Making but not Painting the Economy Green

Alexander Likhotal is the President of Green Cross Internationl and a member of the Club of Rome.

The world finds itself at an important inflection point. The choice is between a perfect storm of a progressively deepening set of crises or expanding perspectives of unprecedented opportunities. 
The root causes of the crises we are witnessing rest on outmoded theoretical concepts, values and institutions. The remedies lie in the formulation of a new model appropriate to the conditions of the 21st century; the commitment to progressive values that integrate individual freedom and equitable cooperation to maximize the welfare and wellbeing of all; and the establishment of more effective institutions at all levels. For these reasons, practical experiments, such as the Bhutan’s wellbeing and sustainability-based economic model, deserve to be thoroughly studied and widely discussed and disseminated.  

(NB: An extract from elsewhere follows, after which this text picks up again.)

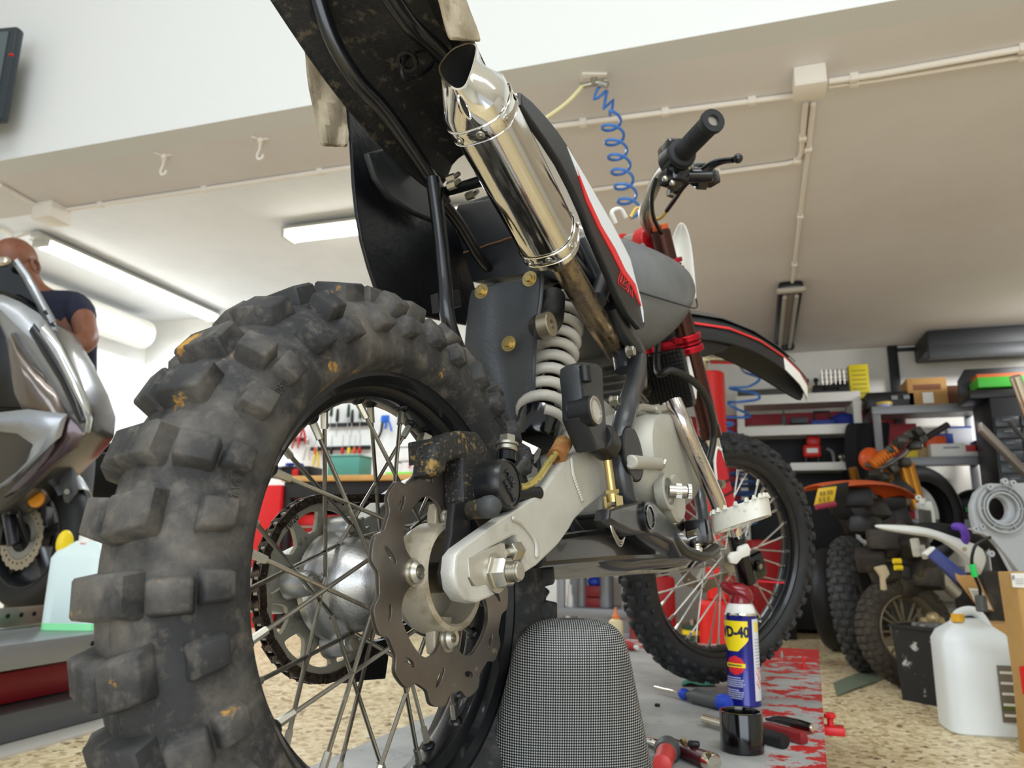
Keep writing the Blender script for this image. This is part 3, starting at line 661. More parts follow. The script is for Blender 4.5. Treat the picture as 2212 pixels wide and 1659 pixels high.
oR, oc = tipring(1); n_ = len(oR)
def matchring(c, a, ex=2.6):
    out = []
    for p in oR:
        d = p-oc; x, y = d.dot(mx), d.dot(my); t = math.atan2(y, x); cx, sy = math.cos(t), math.sin(t)
        q = (abs(cx)**ex+abs(sy)**ex)**(-1/ex); out.append(c+a*q*(mx*cx*.92+my*sy))
    return out
r1_, r2_ = matchring(m0-ax*.002, rM*1.02), matchring(m0-ax*.016, rM*1.0)
def lerp(A, B_, t): return [p+(q-p)*t for p, q in zip(A, B_)]
iR, _ = tipring(.86)
inn2 = [p+tipn*.005 for p in iR]
tip = G().loft([matchring(m0+ax*.004, rM*1.03), r1_, r2_, lerp(r2_, oR, .5), lerp(r2_, oR, .96), oR, lerp(oR, iR, .6)], cap=False).build('end_cap', chr_m, mf)
G().loft([lerp(oR, iR, .55), inn2, [oc+(p-oc)*.9+ax*.04 for p in iR]], cap=False).loft([[oc+(p-oc)*.9+ax*.04 for p in iR], [oc+(p-oc)*.3+ax*.042 for p in iR]]).build('baffle', mat('bore_black', '0a0908', .8), mf)  # near black inner wall: the dark inside the pipe is put into its colour
# oval port in the side of the cap
c = b(1003, 232, -.128); d = (m0-oc).normalized()
op = [c+(my*math.cos(t)*.0075+ax*math.sin(t)*(.0125))*1.0 for t in [2*PI*k/20 for k in range(20)]]
nn = (CAM-(BM @ c)).normalized(); nn = (BI.to_3x3() @ nn)
sf = c
g = G().tube([p for p in op], .0012, 6, 2, True); g.build('port_rim', chr_m, mf)
G().loft([[p+(c-p)*.06+V((0, .0005, 0)) for p in op], [p+(c-p)*.5+V((0, .004, 0)) for p in op]]).build('port', MATS['bore_black'], mf)  # shallow cup, the dark of the opening put into its colour
for c_, wd in ((m0+ax*.006, .018), (m1-ax*.010, .016)):
    g = G().loft([msec(c_-ax*wd/2, rM*1.025), msec(c_-ax*(wd/2-.001), rM*1.045), msec(c_+ax*(wd/2-.001), rM*1.045), msec(c_+ax*wd/2, rM*1.025)], cap=False)
    for s in (-1, 1): g.tube(msec(c_+ax*s*(wd/2-.001), rM*1.045, n=40), .0009, 5, 1, True)
    st = g.build('strap', chr_m, mf)
    for t in (math.radians(215), math.radians(262), math.radians(160), math.radians(300)):
        cx, sy = math.cos(t), math.sin(t); q = (abs(cx)**2.6+abs(sy)**2.6)**(-1/2.6)
        n0 = (mx*cx+my*sy).normalized(); p = c_+rM*1.045*q*(mx*cx*.92+my*sy)
        G().lathe([(0, .0028), (.0018, .003), (.0022, .0012), (.0042, .0008), (.0048, 0)], p, n0, 16).build('rivet', zinc, mf)
# lettering strip along the silencer: thin dark marks
def arc_on_muffler(x, y, z):
    t = math.radians(243)+y/.036; cx, sy = math.cos(t), math.sin(t); q = (abs(cx)**2.6+abs(sy)**2.6)**(-1/2.6)
    return m0+ax*(.075+x)+(rM*1.003+z)*q*(mx*cx*.92+my*sy)
# exhaust pipe
ex_m = mat('exhaust_steel', '7d7163', .26, .9, n=(12, '9a8668', .4, .6), dirt=(35, '3a2a1c', .5, .68))
EP = [b(1205, 548, -.09), b(1235, 600, -.088), b(1268, 655, -.085), b(1298, 708, -.08), b(1335, 765, -.06), b(1370, 820, -.02), b(1400, 850, .0)]
G().tube(EP, [.016, .0175, .0175, .017, .0165, .016, .015], 20).build('exhaust_pipe', ex_m, bike)
g = G(); c = b(1197, 543, -.092); g.cyl(c, c+ax*.02, .019, .0165, 28); g.build('pipe_joint', ex_m, bike)
# shock absorber
s0, s1 = b(1218, 662, -.02), b(1166, 915, -.02); sd = s1-s0
fx_ = frame_to(sd)
turns = 9.2; P = []
for i in range(int(turns*20)):
    t = i/(turns*20); a = 2*PI*turns*t; P.append(s0+sd*t+fx_ @ V((.0285*math.cos(a), .0285*math.sin(a), 0)))
sh = G().cyl(s0-sd*.12, s0-sd*.0, .026, n=32, bev=.003).cyl(s0-sd*.05, s1+sd*.05, .017, n=28).cyl(s1-sd*.06, s1+sd*.14, .031, .027, 32, .003).build('shock_absorber', black_gl, bike)
G().tube(P, .0076, 12, smooth=False).build('spring', mat('spring_cream', 'b8b2a6', .4, dirt=(40, '6a6052', .6, .8)), sh)
c = b(1168, 706, -.055); G().ring(c, (0, -1, 0), .006, .0165, .016, 32, .001).cyl(c+V((0, -.004, 0)), c+V((0, -.012, 0)), .0095, n=24).build('shock_eye', mat('eye_steel', 'a39a84', .4, .9), sh)
c = b(1190, 700, -.04); G().tube([b(1195, 640, -.04), b(1190, 690, -.045), b(1168, 706, -.05)], .017, 16).build('shock_mount', black_dirty, bike)
c = b(1160, 985, -.05); G().cyl(c+V((-.004, .02, .012)), c+V((0, 0, 0)), .011, n=6, bev=.001).build('linkage_bolt', steel, bike)
G().box(b(1225, 930, .0), (.05, .05, .06), bev=.01).build('linkage', mat('link_alu', '8d887c', .55, .5, dirt=(30, '5a4a35', .5, .7)), bike)
# main frame (right side tube, twin on the far side, cradle)
g = G()
rf = [b(x, y, -.098) for x, y in ((1322, 660), (1345, 712), (1366, 742), (1378, 775), (1372, 820), (1360, 870), (1346, 925), (1338, 985), (1344, 1045), (1356, 1095), (1385, 1140), (1440, 1178))]
rfo = [V((p.x, -.098 if k < 4 else (-.112 if k == 4 else -.132), p.z)) for k, p in enumerate([b(x, y, (-.098 if k < 4 else (-.112 if k == 4 else -.132))) for k, (x, y) in enumerate(((1322, 660), (1345, 712), (1366, 742), (1378, 775), (1372, 820), (1358, 870), (1344, 925), (1338, 985), (1344, 1045), (1358, 1095), (1385, 1140), (1440, 1178)))])]
g.tube(rfo, .0135, 16); g.tube([V((p.x, -p.y, p.z)) for p in rf], .0135, 14)
top = b(1440, 700, -.02)
g.tube([b(1230, 560, -.062), b(1290, 640, -.062), b(1330, 730, -.07), b(1345, 800, -.08)], .012, 14)
g.tube([b(1345, 712, -.095), b(1300, 620, -.08), b(1250, 520, -.062)], .011, 14)
hd0, hd1 = fk(.50, 0, -.0), fk(.69, 0, -.0)
g.cyl(hd0-FM.to_3x3() @ FA*.01, hd1, .026, n=28)
mid = rf[1].copy(); mid.y = 0
for s in (-1, 1):
    g.tube([hd1-V((.02, 0, .03)), V((.62, s*.075, .50)), V((.45, s*.09, .44)), V((.36, s*.095, .36))], .013, 14)
    g.tube([hd0, V((.86, s*.05, .30)), V((.80, s*.085, .10)), V((.72, s*.09, .03)), V((.60, s*.09, .014)), V((.45, s*.09, .010)), V((.32, s*.085, .012)), V((.27, s*.06, .06))], .0115, 14)
g.build('frame', mat('frame_dark_grey', '2b2d30', .35, coat=.2, dirt=(50, '4b4234', .66, .8)), bike)
for x, y in ((1324, 868), (1336, 942), (1358, 760)): c = b(x, y, -.118); G().cyl(c+V((0, .002, 0)), c, .009, n=20).cyl(c+V((0, .0005, 0)), c+V((0, -.009, 0)), .0072, n=6, bev=.001).build('frame_bolt', zinc, bike)
g = G(); plate(g, [(1178, 1172), (1260, 1158), (1340, 1148), (1440, 1155), (1500, 1175), (1500, 1196), (1330, 1200), (1180, 1212)], -.108, .16, .006); g.build('lower_rail', tubem, bike)
g = G().sheet([[V((x, y, z)) for y in (-.085, -.06, -.02, .02, .06, .085)] for x, z in ((.28, .010), (.40, -.003), (.55, -.006), (.66, -.001), (.74, .022), (.79, .06))], .004)
g.build('skid_plate', mat('skid_alu', 'a8a396', .5, .5, dirt=(20, '55493a', .5, .75)), bike)
# brake master cylinder and rod
mcm = mat('master_cyl_black', '202224', .38, bump=(400, .0003))
g = G(); plate(g, [(1258, 795), (1266, 790), (1294, 793), (1301, 800), (1303, 850), (1308, 905), (1312, 960), (1290, 962), (1276, 930), (1264, 900), (1262, 850), (1257, 812)], -.148, .026, .005)
mc = g.build('brake_master_cylinder', mcm, bike)
c = b(1262, 800, -.152); G().cyl(b(1262, 790, -.15), b(1266, 826, -.15), .0065, n=20, bev=.001).build('bleed_screw', black_pl, mc); g = G(); c2 = b(1274, 888, -.150)
g.cyl(c2+V((0, .02, 0)), c2+V((0, -.006, 0)), .0165, n=36, bev=.001); G().cyl(b(1290, 952, -.135), b(1298, 940, -.135)+V((.02, .0, .003)), .012, n=20).build('hose_port', black_pl, mc)
g.build('sight_housing', black_pl, mc); g = G(); g.cyl(b(1290, 945, -.136), b(1312, 965, -.136), .018, n=24, bev=.002); g.cyl(b(1308, 958, -.136), b(1312, 986, -.136), .0125, .010, 20, .001)
g.build('rod_boot', black_pl, mc)
G().ring(c2+V((0, -.006, 0)), (0, -1, 0), .0115, .0155, .002, 36, .0005).build('sight_ring', steel, mc)
G().cyl(c2+V((0, -.006, 0)), c2+V((0, -.007, 0)), .0117, n=32).build('sight_glass', mat('sight', 'a8a298', .25), mc)
r0, r1 = b(1311, 984, -.136), b(1322, 1062, -.136)
G().cyl(r0, r1, .0048, n=16).build('push_rod', gold, mc)
d = r1-r0
G().cyl(r1-d*.05, r1+d*.05, .0085, n=6).cyl(r1+d*.05, r1+d*.28, .0068, n=16).box(r1+d*.45+V((0, .007, 0)), (.014, .003, .026)).box(r1+d*.45+V((0, -.007, 0)), (.014, .003, .026)).cyl(r1+d*.52+V((0, .011, 0)), r1+d*.52+V((0, -.011, 0)), .005, n=16).build('clevis', gold, mc)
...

How can we maximize our chances for the transition towards a sustainable, equitable and “happier” world? We can do this by:
1. Developing a new economy, not just in theory but also in practice, so that:
Natural and social capital are correctly valued;
New financial markets deliver the goods and services humankind needs in and for a sustainable world;
Sufficient opportunities for suitable work are made available to allow a decent income for all.
2. Creating appropriate governance institutions on global, national and local levels.
Five steps can trigger the response to the current economic and “unsustainable” development crises wrecking the world today.
1: Values-based approach to development.
Humanity’s future and prosperity will depend on our understanding that universal and equitable distribution of all aspects of social capacity, opportunity and security is the most essential and effective means for promoting peace, prosperity and maximum welfare and well-being going forward. 
2: Reconsider productivity.
Our economies incorrectly measure and value a wide range of goods and services essential to maintaining a safe, secure and sustainable planet. This systematic miss-valuation (both under and over) is causing major problems, including the destabilization of the climate, the degradation of ecosystems and depletion of biodiversity, and it even undermines the social fabric of families and communities. Natural and social capital must be properly valued in economic terms, and the economy must become “real” and be built on real values. 
3: Increase energy prices.
This must be done to re-orient our markets so that real values are reflected in decisions. Elevated energy prices need not hurt the economy. Japan blossomed during the 15 years of highest energy prices. Energy policy must focus on integrated solutions to both climate, energy and global sustainability. 
4: Create an alliance of sustainability winners.
Create an alliance of the “early birds”, the speedy frontrunners who will be the “game winners” of tomorrow; there is no need to wait as everybody (including traditional energy suppliers) will wake up to this call. 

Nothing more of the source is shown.